O amor deve ser praticado com
desapego e livre de egoísmo, pois, segundo O
Livro dos Espíritos:
O egoísmo é a fonte
de todos os vícios, assim como a caridade é a fonte de todas as virtudes.
Destruir um e desenvolver a outra, esse deve ser o alvo de todos os esforços do
homem, se quer garantir sua felicidade, tanto no mundo terreno como no futuro[3].

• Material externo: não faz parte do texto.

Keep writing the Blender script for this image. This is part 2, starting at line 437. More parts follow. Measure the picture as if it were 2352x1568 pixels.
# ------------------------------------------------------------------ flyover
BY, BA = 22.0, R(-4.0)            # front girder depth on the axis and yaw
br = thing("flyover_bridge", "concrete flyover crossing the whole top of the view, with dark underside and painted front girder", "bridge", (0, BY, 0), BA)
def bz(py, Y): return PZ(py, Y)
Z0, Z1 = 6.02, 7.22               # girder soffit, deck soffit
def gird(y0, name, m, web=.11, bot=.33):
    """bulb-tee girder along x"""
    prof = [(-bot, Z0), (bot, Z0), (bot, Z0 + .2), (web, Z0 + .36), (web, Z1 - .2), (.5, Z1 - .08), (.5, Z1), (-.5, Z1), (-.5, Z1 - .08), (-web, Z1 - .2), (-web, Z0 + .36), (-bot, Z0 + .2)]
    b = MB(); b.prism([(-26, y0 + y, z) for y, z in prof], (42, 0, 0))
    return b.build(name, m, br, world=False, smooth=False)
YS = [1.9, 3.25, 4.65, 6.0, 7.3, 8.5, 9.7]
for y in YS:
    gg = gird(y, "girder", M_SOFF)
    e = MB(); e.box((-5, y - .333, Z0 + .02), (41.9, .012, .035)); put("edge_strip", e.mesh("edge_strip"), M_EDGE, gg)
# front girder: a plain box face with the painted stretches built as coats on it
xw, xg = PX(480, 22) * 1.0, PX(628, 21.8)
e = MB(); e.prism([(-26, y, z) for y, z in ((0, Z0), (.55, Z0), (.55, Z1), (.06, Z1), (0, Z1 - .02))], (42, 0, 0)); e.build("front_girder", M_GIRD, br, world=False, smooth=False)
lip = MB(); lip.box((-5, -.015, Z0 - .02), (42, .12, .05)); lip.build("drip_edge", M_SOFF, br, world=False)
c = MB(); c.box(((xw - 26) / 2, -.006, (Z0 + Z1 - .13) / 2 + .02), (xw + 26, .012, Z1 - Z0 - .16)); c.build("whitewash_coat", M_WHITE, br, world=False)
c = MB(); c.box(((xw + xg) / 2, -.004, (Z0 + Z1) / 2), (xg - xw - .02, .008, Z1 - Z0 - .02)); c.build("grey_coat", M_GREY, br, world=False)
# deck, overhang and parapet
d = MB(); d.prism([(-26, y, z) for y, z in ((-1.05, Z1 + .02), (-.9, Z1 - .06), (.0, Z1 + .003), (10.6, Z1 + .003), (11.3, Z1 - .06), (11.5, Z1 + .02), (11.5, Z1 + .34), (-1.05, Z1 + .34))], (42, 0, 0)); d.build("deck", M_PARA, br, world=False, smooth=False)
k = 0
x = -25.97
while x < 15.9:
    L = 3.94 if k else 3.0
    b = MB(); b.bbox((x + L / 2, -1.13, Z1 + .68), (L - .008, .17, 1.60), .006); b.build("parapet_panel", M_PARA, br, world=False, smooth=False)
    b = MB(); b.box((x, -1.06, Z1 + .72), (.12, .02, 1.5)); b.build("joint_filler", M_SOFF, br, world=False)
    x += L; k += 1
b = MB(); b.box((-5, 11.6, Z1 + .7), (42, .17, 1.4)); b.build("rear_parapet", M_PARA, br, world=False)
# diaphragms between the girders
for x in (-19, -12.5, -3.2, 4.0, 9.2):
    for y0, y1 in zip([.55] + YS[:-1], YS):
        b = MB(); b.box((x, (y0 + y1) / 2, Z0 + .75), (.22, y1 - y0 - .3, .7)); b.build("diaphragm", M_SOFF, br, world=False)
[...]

Portanto, é importante que se
pratique o amor para com o próximo, mas este amor deve ser fraternal, ele
precisa ser vivenciado com a certeza de que todos são irmãos e fazem parte de
uma grande família universal. Afinal, todos caminham rumo ao mesmo objetivo, o
qual será alcançado à medida que cada indivíduo lute para superar seu próprio
egoísmo, seu apego e seu sentimento de posse e se disponha a experimentar e
viver o verdadeiro amor para com toda a humanidade.
[2] KARDEC, Allan. O
Evangelho segundo o Espiritismo. Tradução de Matheus Rodrigues de Carvalho.
43ª reimpressão. Capivari, SP: Editora EME, 2018, página 55.
[3] KARDEC, Allan. O
Livro dos Espíritos. Tradução de Matheus Rodrigues de Carvalho. 24ª
reimpressão. Capivari, SP: Editora EME, 2019, página 292.